General Motors to halt production at seven plants

Carmaker seeks $6bn in savings to bolster it against a downturn in its home market

The General Motors world headquarters complex in downtown Detroit. Photograph: Bill Pugliano / GETTY IMAGES

The General Motors world headquarters complex in downtown Detroit. Photograph: Bill Pugliano / GETTY IMAGES


General Motors (GM) will stop production at seven plants next year as it seeks $6 billion (€5.2 billion) in cost savings to bolster the carmaker against a downturn in its home market and the impact of the global trade war.

GM on Monday outlined plans to cease production at three assembly plants and two engine plants in the United States and Canada, and two sites internationally, and slim product offerings in a bid to save costs. The group aims to lower costs by $4.5 billion (€3.9 billion) and reduce capital spending by $1.5 billion (€1.3 billion) a year.

The group will double resources allocated to electric and autonomous cars over the next two years, it added.

“We’re taking these actions while the company and economy are strong to stay ahead of what we all know are very challenging environments,” said GM chief executive Mary Barra.

The move comes against a backdrop of rising costs, falling car sales, and shifting consumer habits.

Trade tariffs have hurt the business, costing it $1 billion in raw material costs in the US.

“There have been a lot of headwinds,” Mrs Barra added, but denied that the company was expecting an imminent downturn in the US economy.

She said the carmaker was seeking to “right-size” the business, increasing the utilisation of its North American plants. US car sales fell last year and are expected to continue sliding into next year.

At the same time customer demands are changing, with a shift away from saloons towards sports utility vehicles and pick-up trucks.

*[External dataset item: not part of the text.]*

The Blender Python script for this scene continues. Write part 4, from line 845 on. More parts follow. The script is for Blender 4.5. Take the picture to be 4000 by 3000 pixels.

GM offered buyouts to 18,000 staff last month, aiming to reduce its US salaried headcount.

On Monday, the company said it would issue no fresh work to three assembly plants – Oshawa in Ontario, Canada, Detroit-Hamtramck in Detroit, and Lordstown Assembly in Warren, Ohio – as well as two engine plants, Baltimore in White Marsh, Maryland, and one in Warren, Michigan.

The group will also seek to close two international plants by the end of next year.

Over several years the company has withdrawn from struggling or unprofitable markets, such as Europe, Russia and India.